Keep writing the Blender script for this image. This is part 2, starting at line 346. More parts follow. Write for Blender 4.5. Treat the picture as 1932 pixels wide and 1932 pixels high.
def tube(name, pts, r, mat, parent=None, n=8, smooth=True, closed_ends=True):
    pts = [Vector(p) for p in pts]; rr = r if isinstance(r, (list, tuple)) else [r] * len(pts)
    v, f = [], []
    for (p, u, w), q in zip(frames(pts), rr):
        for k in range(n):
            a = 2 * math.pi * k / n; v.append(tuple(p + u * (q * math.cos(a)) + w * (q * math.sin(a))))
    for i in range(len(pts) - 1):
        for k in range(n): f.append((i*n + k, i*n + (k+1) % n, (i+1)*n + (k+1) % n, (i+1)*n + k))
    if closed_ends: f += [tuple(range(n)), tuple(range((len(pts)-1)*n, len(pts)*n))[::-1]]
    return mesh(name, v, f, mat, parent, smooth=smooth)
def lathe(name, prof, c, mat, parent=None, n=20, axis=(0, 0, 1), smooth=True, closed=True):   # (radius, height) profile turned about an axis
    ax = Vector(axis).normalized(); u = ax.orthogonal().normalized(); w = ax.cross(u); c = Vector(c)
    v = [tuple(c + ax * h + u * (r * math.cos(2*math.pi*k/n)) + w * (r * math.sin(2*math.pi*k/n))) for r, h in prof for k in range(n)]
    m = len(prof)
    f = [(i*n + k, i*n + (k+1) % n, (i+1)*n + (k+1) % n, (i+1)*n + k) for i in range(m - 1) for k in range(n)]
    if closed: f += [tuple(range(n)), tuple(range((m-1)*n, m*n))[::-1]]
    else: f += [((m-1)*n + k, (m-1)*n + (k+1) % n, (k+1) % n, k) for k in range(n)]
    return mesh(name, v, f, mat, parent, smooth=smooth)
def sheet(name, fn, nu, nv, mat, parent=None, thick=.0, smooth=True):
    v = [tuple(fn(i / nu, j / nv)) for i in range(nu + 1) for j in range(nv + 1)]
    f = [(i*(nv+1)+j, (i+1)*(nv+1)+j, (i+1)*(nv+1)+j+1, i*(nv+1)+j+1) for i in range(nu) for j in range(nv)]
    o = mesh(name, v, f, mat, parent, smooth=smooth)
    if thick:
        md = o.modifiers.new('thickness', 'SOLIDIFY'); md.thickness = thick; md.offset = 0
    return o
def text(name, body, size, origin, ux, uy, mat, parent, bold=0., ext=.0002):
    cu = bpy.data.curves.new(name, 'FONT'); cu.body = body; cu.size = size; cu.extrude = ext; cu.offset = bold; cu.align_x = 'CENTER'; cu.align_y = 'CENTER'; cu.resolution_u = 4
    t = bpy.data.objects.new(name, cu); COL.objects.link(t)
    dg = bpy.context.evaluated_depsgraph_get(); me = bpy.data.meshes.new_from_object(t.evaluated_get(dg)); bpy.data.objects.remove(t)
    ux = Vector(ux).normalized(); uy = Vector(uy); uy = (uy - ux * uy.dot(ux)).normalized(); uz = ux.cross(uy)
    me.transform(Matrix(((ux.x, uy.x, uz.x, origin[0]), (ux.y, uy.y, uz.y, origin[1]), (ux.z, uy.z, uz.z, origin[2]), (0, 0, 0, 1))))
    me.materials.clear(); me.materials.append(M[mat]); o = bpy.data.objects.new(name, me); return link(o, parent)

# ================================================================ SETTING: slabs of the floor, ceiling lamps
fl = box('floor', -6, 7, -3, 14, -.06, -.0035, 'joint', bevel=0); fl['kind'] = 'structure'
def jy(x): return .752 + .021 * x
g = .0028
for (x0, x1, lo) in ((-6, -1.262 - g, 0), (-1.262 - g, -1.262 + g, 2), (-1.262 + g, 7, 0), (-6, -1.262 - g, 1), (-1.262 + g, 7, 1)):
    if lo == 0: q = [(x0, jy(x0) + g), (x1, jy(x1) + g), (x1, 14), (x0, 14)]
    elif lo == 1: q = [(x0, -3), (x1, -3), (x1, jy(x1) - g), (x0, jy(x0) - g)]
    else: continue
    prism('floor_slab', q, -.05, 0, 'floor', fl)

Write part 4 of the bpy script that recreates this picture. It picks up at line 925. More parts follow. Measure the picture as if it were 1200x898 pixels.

.....

What the exercise asks
Copy out every entry again, exactly as it was given.

Output of the exercise
Keep writing the Blender script for this image. This is part 2, starting at line 346. More parts follow. Write for Blender 4.5. Treat the picture as 1932 pixels wide and 1932 pixels high.
def tube(name, pts, r, mat, parent=None, n=8, smooth=True, closed_ends=True):
    pts = [Vector(p) for p in pts]; rr = r if isinstance(r, (list, tuple)) else [r] * len(pts)
    v, f = [], []
    for (p, u, w), q in zip(frames(pts), rr):
        for k in range(n):
            a = 2 * math.pi * k / n; v.append(tuple(p + u * (q * math.cos(a)) + w * (q * math.sin(a))))
    for i in range(len(pts) - 1):
        for k in range(n): f.append((i*n + k, i*n + (k+1) % n, (i+1)*n + (k+1) % n, (i+1)*n + k))
    if closed_ends: f += [tuple(range(n)), tuple(range((len(pts)-1)*n, len(pts)*n))[::-1]]
    return mesh(name, v, f, mat, parent, smooth=smooth)
def lathe(name, prof, c, mat, parent=None, n=20, axis=(0, 0, 1), smooth=True, closed=True):   # (radius, height) profile turned about an axis
    ax = Vector(axis).normalized(); u = ax.orthogonal().normalized(); w = ax.cross(u); c = Vector(c)
    v = [tuple(c + ax * h + u * (r * math.cos(2*math.pi*k/n)) + w * (r * math.sin(2*math.pi*k/n))) for r, h in prof for k in range(n)]
    m = len(prof)
    f = [(i*n + k, i*n + (k+1) % n, (i+1)*n + (k+1) % n, (i+1)*n + k) for i in range(m - 1) for k in range(n)]
    if closed: f += [tuple(range(n)), tuple(range((m-1)*n, m*n))[::-1]]
    else: f += [((m-1)*n + k, (m-1)*n + (k+1) % n, (k+1) % n, k) for k in range(n)]
    return mesh(name, v, f, mat, parent, smooth=smooth)
def sheet(name, fn, nu, nv, mat, parent=None, thick=.0, smooth=True):
    v = [tuple(fn(i / nu, j / nv)) for i in range(nu + 1) for j in range(nv + 1)]
    f = [(i*(nv+1)+j, (i+1)*(nv+1)+j, (i+1)*(nv+1)+j+1, i*(nv+1)+j+1) for i in range(nu) for j in range(nv)]
    o = mesh(name, v, f, mat, parent, smooth=smooth)
    if thick:
        md = o.modifiers.new('thickness', 'SOLIDIFY'); md.thickness = thick; md.offset = 0
    return o
def text(name, body, size, origin, ux, uy, mat, parent, bold=0., ext=.0002):
    cu = bpy.data.curves.new(name, 'FONT'); cu.body = body; cu.size = size; cu.extrude = ext; cu.offset = bold; cu.align_x = 'CENTER'; cu.align_y = 'CENTER'; cu.resolution_u = 4
    t = bpy.data.objects.new(name, cu); COL.objects.link(t)
    dg = bpy.context.evaluated_depsgraph_get(); me = bpy.data.meshes.new_from_object(t.evaluated_get(dg)); bpy.data.objects.remove(t)
    ux = Vector(ux).normalized(); uy = Vector(uy); uy = (uy - ux * uy.dot(ux)).normalized(); uz = ux.cross(uy)
    me.transform(Matrix(((ux.x, uy.x, uz.x, origin[0]), (ux.y, uy.y, uz.y, origin[1]), (ux.z, uy.z, uz.z, origin[2]), (0, 0, 0, 1))))
    me.materials.clear(); me.materials.append(M[mat]); o = bpy.data.objects.new(name, me); return link(o, parent)

# ================================================================ SETTING: slabs of the floor, ceiling lamps
fl = box('floor', -6, 7, -3, 14, -.06, -.0035, 'joint', bevel=0); fl['kind'] = 'structure'
def jy(x): return .752 + .021 * x
g = .0028
for (x0, x1, lo) in ((-6, -1.262 - g, 0), (-1.262 - g, -1.262 + g, 2), (-1.262 + g, 7, 0), (-6, -1.262 - g, 1), (-1.262 + g, 7, 1)):
    if lo == 0: q = [(x0, jy(x0) + g), (x1, jy(x1) + g), (x1, 14), (x0, 14)]
    elif lo == 1: q = [(x0, -3), (x1, -3), (x1, jy(x1) - g), (x0, jy(x0) - g)]
    else: continue
    prism('floor_slab', q, -.05, 0, 'floor', fl)

Write part 4 of the bpy script that recreates this picture. It picks up at line 925. More parts follow. Measure the picture as if it were 1200x898 pixels.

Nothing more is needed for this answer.